>> start STORED DATA
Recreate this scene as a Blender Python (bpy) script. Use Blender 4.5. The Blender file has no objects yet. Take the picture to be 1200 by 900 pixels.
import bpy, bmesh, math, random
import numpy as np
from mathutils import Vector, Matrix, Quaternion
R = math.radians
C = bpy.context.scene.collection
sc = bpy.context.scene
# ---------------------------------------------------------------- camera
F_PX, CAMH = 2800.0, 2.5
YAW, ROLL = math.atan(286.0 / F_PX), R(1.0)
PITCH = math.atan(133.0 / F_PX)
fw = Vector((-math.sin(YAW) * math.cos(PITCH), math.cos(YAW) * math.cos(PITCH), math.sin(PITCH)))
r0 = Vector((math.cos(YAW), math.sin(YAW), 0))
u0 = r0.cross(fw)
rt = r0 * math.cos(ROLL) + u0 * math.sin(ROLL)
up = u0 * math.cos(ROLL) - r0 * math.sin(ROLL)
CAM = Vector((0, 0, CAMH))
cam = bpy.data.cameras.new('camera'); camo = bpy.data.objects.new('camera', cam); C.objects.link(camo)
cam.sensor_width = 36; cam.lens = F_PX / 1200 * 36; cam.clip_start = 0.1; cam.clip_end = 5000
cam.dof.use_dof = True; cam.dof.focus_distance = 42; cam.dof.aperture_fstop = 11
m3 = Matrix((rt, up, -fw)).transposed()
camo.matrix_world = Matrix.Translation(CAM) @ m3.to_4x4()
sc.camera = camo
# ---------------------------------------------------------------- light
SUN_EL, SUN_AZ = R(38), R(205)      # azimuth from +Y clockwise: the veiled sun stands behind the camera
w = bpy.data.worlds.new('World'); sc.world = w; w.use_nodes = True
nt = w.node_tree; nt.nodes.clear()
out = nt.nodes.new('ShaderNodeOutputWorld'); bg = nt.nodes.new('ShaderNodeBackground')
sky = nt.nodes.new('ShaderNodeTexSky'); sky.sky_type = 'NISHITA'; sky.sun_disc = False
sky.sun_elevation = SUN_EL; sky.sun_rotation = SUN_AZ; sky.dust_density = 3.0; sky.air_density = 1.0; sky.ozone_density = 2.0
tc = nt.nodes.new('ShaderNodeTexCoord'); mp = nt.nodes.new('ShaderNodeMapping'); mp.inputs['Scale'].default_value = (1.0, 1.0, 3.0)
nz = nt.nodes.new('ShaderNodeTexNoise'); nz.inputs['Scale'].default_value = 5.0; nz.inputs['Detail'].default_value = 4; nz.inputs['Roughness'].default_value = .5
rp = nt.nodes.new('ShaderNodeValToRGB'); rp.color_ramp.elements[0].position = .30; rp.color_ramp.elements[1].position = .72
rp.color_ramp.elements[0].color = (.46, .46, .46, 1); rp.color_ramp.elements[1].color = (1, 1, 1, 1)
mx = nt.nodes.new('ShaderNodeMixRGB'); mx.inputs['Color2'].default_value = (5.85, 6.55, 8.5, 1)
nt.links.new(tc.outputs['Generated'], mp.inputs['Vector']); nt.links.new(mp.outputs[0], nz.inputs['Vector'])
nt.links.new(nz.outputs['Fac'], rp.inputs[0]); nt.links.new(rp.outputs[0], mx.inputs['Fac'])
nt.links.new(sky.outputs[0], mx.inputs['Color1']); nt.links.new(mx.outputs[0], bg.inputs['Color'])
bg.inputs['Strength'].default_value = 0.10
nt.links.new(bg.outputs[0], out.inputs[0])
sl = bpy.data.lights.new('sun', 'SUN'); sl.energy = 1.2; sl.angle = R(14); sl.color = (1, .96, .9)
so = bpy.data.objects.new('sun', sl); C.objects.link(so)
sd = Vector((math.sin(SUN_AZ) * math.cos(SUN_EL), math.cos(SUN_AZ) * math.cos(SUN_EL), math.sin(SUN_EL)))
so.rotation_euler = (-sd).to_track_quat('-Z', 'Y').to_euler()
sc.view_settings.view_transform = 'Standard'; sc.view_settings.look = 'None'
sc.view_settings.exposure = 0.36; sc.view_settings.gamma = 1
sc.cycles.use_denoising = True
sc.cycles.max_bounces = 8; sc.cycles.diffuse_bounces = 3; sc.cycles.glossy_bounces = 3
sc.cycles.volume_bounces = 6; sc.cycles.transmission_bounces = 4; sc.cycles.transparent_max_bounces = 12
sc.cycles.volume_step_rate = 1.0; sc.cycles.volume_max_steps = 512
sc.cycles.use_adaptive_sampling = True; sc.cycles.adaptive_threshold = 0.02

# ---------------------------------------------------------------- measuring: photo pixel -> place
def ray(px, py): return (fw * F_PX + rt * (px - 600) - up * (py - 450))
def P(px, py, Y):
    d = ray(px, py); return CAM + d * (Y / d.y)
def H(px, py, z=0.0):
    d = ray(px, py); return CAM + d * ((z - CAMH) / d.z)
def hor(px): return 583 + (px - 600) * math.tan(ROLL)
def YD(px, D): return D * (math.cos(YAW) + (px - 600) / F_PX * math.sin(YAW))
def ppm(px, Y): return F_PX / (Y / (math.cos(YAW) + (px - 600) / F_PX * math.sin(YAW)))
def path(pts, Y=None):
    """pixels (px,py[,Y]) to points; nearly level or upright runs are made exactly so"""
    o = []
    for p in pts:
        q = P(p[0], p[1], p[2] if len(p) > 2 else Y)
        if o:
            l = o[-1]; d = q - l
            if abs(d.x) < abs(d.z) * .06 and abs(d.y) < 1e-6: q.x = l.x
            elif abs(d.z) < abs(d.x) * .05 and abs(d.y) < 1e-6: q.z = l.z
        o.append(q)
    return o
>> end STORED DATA
# EXERCISE REQUIREMENTS
Display every line of the listing that contains the string "objects".

# ANSWER TO THIS PROBLEM
Recreate this scene as a Blender Python (bpy) script. Use Blender 4.5. The Blender file has no objects yet. Take the picture to be 1200 by 900 pixels.
cam = bpy.data.cameras.new('camera'); camo = bpy.data.objects.new('camera', cam); C.objects.link(camo)
so = bpy.data.objects.new('sun', sl); C.objects.link(so)